English-Language Companion to Chronicle of Henry of Livonia Published

The nearly 500-page volume, “Crusading and Chronicle Writing on the Medieval Baltic Frontier," comprises materials from a conference held at the Tallinn University's Center of Medieval Studies in 2008 and aims to become a solid reference source on the 13th century chronicle of Henry of Livonia.
The Chronicle of Henry of Livonia, or Henricus Lettus, written by a missionary priest to record the history of the German crusades to Livonia and Estonia around 1186-1227, has become known as one of the most vivid literary examples of early 13th century crusading ideology.
Produced by Ashgate Publishing in the UK and edited by Tallinn University historians Marek Tamm and Linda Kaljundi, as well as Carsten Selch Jensen of the University of Copenhagen, the volume contains essays by 10 authors from Estonia and 10 from six other countries, with a foreword by the chronicle's English translator, renowned US medieval specialist James A. Brundage.
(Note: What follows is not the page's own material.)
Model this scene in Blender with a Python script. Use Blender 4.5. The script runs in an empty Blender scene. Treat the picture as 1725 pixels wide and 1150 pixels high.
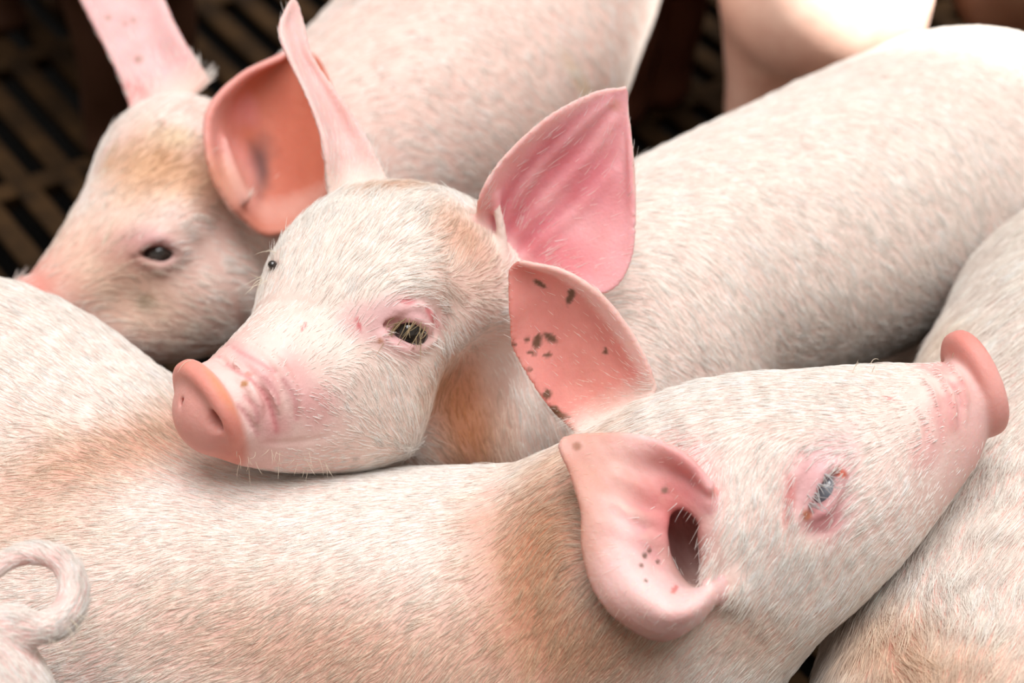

The three parts of the volume focus, respectively, on the images created by missionary ideology and the frontier experience, the chronicle's reflections of the diplomatic, religious, and military practices of the colonisation of medieval Livonia, and the history of the chronicle's reception.
With new approaches and key concepts brought along by recent developments in medieval studies in various countries, the key objective of the volume, according to its publisher, is to synthesize the current state of research on the crusades for the international scholarly audience.